## Problem to solve
Return every line below in which "high" appears.

## Supplied material
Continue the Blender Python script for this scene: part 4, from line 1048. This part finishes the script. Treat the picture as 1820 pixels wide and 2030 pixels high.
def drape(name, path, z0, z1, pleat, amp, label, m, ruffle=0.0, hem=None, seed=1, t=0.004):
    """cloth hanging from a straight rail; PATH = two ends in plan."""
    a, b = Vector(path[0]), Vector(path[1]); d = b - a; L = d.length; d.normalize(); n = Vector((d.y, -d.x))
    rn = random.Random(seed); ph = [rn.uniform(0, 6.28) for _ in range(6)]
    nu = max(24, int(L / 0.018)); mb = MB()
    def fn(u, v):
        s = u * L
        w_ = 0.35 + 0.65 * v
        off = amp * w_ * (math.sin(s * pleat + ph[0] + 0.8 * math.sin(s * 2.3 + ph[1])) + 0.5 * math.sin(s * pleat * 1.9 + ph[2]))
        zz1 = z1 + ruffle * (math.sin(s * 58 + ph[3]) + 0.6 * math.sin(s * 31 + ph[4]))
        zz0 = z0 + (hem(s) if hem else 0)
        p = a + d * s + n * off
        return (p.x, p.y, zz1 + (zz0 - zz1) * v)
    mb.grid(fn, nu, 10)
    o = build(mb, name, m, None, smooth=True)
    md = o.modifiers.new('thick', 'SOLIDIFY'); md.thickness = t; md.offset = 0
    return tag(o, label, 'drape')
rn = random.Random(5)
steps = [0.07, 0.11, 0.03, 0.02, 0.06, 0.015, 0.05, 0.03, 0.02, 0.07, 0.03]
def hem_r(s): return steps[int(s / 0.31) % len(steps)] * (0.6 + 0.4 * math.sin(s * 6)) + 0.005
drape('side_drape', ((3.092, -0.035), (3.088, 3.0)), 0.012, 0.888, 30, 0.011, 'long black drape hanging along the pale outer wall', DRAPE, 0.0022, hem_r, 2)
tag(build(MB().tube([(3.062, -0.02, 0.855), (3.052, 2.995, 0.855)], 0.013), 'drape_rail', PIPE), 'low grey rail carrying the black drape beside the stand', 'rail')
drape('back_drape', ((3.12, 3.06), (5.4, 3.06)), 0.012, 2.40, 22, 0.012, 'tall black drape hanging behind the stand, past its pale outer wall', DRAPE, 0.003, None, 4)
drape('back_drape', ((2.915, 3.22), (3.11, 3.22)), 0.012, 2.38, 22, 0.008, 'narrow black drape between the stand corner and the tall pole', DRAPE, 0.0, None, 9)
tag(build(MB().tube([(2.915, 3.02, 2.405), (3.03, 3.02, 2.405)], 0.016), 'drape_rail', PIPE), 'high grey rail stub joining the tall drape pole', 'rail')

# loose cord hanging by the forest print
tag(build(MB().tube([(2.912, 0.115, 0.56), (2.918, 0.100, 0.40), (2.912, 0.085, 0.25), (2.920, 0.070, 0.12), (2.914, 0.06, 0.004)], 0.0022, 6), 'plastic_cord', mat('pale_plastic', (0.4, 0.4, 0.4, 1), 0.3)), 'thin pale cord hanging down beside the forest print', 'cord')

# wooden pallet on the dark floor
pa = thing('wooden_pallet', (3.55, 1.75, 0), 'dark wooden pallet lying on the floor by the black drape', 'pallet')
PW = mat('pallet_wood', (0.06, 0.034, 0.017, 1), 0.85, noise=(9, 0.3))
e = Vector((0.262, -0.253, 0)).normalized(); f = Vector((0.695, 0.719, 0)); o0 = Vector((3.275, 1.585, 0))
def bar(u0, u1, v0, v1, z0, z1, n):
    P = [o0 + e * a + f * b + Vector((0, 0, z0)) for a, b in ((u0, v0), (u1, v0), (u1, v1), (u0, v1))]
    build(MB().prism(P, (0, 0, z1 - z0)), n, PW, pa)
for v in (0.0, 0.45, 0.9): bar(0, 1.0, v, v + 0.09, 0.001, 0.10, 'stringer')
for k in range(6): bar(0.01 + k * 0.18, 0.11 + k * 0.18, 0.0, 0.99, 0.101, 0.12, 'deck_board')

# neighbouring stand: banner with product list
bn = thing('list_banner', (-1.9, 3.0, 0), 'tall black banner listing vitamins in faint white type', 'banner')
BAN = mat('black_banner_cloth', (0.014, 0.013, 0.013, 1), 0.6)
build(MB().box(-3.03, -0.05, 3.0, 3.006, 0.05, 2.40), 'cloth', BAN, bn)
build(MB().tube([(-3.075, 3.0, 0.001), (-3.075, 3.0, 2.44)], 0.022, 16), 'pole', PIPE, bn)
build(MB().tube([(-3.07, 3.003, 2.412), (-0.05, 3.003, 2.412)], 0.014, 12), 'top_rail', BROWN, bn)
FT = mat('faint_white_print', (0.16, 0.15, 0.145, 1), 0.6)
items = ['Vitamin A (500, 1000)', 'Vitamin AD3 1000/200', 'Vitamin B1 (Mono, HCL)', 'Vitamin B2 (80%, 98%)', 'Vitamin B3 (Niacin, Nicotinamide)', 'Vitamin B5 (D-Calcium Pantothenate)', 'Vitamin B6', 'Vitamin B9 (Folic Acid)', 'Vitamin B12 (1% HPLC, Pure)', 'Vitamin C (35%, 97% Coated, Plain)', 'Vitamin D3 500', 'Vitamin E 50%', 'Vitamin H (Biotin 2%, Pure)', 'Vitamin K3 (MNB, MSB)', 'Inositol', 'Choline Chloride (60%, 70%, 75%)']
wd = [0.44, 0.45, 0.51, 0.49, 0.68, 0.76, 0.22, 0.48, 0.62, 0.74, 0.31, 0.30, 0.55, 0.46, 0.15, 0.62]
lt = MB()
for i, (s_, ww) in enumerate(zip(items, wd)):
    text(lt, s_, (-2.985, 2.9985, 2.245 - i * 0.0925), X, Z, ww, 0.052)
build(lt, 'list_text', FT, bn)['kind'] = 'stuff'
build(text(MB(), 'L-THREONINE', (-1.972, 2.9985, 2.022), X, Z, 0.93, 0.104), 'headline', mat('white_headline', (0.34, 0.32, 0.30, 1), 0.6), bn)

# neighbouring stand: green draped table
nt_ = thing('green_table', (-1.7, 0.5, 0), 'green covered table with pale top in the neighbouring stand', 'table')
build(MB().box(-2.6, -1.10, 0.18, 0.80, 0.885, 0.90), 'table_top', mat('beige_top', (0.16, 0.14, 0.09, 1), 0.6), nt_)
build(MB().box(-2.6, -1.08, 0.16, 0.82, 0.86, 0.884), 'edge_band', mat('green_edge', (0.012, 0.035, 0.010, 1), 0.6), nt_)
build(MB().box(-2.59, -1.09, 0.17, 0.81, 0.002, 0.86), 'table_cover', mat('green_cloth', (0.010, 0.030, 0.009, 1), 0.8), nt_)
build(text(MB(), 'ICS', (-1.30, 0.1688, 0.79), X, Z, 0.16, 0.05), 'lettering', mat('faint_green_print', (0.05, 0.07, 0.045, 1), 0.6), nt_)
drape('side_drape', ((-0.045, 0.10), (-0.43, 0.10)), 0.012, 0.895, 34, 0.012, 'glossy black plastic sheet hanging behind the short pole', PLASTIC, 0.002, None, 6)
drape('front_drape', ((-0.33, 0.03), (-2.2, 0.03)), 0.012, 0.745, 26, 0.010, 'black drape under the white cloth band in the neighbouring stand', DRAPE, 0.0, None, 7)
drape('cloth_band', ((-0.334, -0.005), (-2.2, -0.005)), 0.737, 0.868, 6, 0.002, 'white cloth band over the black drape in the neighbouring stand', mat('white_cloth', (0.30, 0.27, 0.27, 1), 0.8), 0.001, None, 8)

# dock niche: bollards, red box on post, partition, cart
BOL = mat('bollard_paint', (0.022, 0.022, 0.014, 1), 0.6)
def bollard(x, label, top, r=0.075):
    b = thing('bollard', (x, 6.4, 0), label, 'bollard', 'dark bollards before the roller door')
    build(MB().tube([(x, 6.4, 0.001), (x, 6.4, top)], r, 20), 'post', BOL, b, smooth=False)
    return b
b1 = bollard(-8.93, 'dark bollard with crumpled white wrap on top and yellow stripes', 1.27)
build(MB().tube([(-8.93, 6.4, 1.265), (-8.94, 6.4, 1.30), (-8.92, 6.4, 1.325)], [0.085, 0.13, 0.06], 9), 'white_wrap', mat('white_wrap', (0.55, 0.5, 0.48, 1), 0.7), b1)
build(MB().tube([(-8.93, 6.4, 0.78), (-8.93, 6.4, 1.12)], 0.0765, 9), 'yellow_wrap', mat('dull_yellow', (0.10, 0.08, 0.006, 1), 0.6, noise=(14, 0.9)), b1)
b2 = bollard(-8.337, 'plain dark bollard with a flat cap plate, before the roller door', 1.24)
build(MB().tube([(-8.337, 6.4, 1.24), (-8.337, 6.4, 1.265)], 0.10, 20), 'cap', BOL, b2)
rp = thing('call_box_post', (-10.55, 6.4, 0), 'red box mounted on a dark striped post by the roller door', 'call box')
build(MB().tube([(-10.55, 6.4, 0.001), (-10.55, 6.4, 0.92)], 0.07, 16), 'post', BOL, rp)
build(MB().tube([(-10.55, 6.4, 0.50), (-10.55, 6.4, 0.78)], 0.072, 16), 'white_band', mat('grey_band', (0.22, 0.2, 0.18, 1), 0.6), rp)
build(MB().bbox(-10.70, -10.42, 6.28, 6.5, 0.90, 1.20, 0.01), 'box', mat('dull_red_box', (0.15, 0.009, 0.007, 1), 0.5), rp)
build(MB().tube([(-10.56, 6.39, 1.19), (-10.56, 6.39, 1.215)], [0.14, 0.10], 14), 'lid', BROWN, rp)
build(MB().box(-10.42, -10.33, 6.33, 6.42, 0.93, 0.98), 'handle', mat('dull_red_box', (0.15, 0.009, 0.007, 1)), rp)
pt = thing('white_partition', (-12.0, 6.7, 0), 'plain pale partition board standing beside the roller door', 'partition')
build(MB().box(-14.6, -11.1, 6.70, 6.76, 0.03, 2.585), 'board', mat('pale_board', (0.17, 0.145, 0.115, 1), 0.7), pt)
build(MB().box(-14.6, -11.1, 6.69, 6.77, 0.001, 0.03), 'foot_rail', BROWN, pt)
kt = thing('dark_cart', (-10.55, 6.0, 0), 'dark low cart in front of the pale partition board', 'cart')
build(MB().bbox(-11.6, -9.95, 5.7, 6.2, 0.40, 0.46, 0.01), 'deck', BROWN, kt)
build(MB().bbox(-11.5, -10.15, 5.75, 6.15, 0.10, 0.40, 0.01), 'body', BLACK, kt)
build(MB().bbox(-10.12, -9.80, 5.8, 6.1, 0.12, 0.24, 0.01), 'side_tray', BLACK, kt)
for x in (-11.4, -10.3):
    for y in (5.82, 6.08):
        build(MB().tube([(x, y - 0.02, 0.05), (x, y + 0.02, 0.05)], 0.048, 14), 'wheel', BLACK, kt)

## Final result
Continue the Blender Python script for this scene: part 4, from line 1048. This part finishes the script. Treat the picture as 1820 pixels wide and 2030 pixels high.
tag(build(MB().tube([(2.915, 3.02, 2.405), (3.03, 3.02, 2.405)], 0.016), 'drape_rail', PIPE), 'high grey rail stub joining the tall drape pole', 'rail')